— start —

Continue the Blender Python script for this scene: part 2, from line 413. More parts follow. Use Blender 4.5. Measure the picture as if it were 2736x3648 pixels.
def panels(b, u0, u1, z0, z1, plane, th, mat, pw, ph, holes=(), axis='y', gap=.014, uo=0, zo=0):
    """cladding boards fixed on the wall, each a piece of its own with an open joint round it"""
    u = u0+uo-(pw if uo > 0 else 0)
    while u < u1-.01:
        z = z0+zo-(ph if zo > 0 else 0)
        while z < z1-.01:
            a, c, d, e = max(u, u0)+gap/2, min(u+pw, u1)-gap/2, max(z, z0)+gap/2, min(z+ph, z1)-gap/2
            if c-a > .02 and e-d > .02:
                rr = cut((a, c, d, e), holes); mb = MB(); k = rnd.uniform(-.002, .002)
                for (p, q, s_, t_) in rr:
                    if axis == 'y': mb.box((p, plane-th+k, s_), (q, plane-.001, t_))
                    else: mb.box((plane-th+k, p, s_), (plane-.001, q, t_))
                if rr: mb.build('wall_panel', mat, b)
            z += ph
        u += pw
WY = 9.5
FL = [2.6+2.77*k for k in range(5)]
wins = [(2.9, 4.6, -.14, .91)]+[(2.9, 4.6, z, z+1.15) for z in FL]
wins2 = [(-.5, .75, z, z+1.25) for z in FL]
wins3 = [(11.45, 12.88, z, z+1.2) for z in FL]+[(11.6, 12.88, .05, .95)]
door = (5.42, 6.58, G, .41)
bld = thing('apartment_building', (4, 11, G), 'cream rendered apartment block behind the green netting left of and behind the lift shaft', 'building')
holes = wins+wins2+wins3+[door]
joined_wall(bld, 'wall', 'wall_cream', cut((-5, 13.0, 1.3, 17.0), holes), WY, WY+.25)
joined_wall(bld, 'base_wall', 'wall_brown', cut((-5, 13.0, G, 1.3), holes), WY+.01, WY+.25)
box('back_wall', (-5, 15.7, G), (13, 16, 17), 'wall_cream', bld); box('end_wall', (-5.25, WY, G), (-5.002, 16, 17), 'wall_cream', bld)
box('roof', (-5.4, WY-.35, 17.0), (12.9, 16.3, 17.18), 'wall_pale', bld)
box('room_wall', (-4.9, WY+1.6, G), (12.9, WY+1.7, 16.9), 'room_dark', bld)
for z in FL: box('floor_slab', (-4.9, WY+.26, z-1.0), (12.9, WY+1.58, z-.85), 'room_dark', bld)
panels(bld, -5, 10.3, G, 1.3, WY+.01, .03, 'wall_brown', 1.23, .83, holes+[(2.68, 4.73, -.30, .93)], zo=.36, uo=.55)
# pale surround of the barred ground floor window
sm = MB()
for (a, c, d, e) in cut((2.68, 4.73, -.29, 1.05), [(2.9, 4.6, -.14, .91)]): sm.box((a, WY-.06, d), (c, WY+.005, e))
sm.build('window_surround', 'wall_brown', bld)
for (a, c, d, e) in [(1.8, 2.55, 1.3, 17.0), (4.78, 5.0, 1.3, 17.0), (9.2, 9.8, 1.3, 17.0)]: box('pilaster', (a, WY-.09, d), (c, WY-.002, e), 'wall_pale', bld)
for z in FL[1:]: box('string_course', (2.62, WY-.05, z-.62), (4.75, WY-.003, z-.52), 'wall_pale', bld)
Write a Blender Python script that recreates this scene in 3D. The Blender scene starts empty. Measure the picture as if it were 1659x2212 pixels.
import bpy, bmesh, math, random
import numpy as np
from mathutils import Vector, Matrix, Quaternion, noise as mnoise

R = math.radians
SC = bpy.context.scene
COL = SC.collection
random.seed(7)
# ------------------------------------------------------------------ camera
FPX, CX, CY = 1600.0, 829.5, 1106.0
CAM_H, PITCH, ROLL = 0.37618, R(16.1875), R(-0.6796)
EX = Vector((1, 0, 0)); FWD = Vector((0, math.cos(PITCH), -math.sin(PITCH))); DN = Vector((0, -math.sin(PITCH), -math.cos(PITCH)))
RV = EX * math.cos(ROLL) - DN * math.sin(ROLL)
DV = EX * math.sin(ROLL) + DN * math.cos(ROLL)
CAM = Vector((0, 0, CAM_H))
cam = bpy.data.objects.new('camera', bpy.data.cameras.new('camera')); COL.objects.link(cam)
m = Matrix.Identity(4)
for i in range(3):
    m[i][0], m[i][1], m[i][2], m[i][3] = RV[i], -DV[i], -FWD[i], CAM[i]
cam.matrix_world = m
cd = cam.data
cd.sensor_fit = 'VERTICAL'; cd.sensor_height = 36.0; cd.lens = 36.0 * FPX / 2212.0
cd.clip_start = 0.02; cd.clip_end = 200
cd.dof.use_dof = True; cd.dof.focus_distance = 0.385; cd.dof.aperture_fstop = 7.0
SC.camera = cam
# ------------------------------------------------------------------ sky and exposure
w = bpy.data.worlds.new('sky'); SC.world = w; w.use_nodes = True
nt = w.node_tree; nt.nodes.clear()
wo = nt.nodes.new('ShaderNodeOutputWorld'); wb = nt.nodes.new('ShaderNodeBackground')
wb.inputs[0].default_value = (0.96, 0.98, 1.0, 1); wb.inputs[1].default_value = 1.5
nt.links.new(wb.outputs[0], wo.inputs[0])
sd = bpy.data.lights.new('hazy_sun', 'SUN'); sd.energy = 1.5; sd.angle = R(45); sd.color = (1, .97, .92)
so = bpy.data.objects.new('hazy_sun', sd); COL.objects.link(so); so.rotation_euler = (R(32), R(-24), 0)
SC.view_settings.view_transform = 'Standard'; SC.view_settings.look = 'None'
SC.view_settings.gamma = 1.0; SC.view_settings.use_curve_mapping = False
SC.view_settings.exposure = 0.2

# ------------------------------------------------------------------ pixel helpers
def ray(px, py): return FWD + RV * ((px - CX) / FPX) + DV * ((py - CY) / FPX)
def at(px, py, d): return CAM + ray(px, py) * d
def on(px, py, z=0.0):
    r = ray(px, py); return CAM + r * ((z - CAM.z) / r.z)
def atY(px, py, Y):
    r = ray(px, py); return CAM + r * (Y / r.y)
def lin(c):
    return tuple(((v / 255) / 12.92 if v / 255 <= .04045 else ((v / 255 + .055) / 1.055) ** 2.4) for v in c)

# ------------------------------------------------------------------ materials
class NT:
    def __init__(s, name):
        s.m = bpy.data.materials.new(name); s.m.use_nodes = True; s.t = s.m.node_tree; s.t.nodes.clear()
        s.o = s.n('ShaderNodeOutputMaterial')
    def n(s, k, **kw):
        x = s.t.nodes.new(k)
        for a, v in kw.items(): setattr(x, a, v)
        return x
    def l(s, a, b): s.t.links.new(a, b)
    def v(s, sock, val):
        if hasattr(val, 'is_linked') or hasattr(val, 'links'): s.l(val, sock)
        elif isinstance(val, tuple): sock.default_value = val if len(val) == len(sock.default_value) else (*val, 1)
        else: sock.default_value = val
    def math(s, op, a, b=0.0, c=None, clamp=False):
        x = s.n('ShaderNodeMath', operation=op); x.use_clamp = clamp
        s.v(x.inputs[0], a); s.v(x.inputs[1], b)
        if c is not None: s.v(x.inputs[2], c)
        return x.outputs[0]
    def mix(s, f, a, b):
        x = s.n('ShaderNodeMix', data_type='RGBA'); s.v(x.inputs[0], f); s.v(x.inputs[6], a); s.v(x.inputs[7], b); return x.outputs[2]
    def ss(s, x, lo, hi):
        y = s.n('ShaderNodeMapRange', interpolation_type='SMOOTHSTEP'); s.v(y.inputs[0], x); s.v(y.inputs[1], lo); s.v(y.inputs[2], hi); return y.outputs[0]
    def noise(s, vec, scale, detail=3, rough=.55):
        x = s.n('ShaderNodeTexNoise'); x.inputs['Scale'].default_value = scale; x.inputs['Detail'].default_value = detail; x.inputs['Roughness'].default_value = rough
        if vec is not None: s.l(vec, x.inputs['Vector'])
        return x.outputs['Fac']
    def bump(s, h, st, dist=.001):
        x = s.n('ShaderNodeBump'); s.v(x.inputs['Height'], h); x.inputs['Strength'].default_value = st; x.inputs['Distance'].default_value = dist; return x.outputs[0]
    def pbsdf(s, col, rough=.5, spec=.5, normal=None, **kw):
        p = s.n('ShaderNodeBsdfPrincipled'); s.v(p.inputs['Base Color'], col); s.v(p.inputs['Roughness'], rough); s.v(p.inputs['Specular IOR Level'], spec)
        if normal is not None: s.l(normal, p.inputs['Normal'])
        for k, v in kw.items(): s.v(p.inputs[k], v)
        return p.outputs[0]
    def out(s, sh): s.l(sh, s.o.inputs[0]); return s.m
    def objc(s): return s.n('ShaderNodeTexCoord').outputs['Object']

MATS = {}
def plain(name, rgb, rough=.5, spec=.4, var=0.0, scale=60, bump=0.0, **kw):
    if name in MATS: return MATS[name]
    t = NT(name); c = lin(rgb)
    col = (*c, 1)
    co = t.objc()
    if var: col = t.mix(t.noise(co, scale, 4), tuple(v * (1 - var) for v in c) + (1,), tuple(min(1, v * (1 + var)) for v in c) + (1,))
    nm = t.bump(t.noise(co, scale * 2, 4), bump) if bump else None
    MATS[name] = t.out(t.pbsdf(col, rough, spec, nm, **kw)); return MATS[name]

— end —

▶ Required task: Everything from the line that contains "Write a Blender" to the line that contains "from mathutils import" must be transcribed exactly, both end lines included.

▶ Answer to this problem:
Write a Blender Python script that recreates this scene in 3D. The Blender scene starts empty. Measure the picture as if it were 1659x2212 pixels.
import bpy, bmesh, math, random
import numpy as np
from mathutils import Vector, Matrix, Quaternion, noise as mnoise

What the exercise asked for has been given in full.